Es ist nicht wahr, dass unser Land gegen eine friedliche Lösung des Kosovo-Konfliktes sei. Das Papier, das von der jugoslawischen Delegation in Paris vorgelegt wurde, garantierte den Kosovo-Albanern und allen anderen Nationalitäten volle Autonomie. Die Delegation akzeptierte auch eine gewisse internationale Überwachung. Was sie nicht akzeptieren kann und was keiner in diesem Land akzeptieren kann, ist die Abspaltung des Kosovo von Serbien und Jugoslawien und die Besetzung durch NATO-Truppen. Es gibt kein Land auf der Welt, das diese Bedingungen akzeptieren würde. Deshalb sind die Behauptungen von Mr. Clinton und anderen, dass unser Land gegen Verhandlungen und Frieden sei, nicht wahr. Die Wahrheit ist, dass wir keine Zerstückelung unseres Landes akzeptieren können, auch nicht unter der Bedrohung von NATO-Raketen und Bombern. Ich bin jederzeit bereit für meine albanischen Mitbürger die gleichen Rechte zu fordern, wie sie Serben und alle anderen in diesem Land genießen. Aber weder ich noch unsere Kirche kann akzeptieren, dass der Kosovo in die Hände von albanischen Extremisten gegeben wird, die bereits 50% des Kosovo ethnisch gesäubert haben von Serben und anderen nichtalbanischen Bevölkerungsteilen, die unsere Kinder in Cafes und unsere Bauern auf den Feldern umbringen.
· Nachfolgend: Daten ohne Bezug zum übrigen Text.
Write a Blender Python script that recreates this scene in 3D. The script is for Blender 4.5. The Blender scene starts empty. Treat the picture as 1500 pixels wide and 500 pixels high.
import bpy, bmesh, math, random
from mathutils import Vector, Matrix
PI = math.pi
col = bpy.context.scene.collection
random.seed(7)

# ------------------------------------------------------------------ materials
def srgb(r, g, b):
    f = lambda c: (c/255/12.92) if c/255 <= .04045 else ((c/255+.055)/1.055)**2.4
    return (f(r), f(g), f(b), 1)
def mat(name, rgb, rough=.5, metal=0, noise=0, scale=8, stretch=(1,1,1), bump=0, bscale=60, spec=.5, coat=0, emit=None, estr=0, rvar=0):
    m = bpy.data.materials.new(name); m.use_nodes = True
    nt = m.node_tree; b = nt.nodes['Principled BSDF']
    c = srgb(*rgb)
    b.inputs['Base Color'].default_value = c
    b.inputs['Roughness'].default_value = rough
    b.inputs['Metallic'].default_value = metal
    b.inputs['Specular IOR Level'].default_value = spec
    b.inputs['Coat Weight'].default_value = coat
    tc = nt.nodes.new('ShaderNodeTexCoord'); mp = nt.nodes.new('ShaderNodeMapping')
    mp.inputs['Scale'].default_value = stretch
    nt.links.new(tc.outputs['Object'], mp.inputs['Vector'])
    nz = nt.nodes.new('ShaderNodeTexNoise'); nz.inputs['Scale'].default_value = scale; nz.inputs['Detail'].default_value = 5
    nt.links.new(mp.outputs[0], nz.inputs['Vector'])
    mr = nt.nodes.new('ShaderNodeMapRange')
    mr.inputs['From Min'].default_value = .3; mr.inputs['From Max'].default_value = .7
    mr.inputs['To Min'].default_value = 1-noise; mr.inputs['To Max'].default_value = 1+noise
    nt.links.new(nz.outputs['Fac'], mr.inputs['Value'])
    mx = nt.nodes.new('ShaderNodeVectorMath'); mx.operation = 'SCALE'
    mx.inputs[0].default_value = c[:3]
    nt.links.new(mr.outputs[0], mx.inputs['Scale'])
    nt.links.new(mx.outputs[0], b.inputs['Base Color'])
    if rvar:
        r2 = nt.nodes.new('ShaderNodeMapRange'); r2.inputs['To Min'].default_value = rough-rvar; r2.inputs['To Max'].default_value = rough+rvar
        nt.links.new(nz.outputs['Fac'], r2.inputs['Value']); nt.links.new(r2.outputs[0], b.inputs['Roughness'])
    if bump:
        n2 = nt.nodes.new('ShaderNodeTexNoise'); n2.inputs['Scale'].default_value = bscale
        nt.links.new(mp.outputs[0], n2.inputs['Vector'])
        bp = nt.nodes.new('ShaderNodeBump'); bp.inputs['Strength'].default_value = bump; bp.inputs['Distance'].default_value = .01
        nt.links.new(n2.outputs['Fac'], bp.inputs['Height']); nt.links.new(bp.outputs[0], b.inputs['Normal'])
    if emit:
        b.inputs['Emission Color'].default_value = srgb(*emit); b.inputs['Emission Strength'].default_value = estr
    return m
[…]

Unglücklicherweise hilft die offene Unterstützung der Seperatisten durch die NATO nicht den leidenden Zivilisten auf allen Seiten, sondern fördert ausschließlich jene albanischen und serbischen Kräfte, die nach mehr Blut verlangen.
 

Es stimmt, dass es im Kosovo viele Vertriebene gibt, und wir haben die Verantwortlichen beider Seiten wiederholt aufgefordert, Gewalt zu unterlassen und die Flüchtlinge in ihre Heimat zurückkehren zu lassen. Aber der Westen vergisst, dass es in Serbien 600.000 Flüchflinge gibt, die jetzt direkt von den Bomben bedroht werden. In Gottes Namen und im Namen meiner albanischen und serbischen Nachbarn appelliere ich an alle Menschen guten Willens, diese barbarischen Angriffe umgehend einzustellen. Der Frieden wird nicht auf dem Tod unschuldiger Kinder und dem Stolz der Mächtigen erbaut.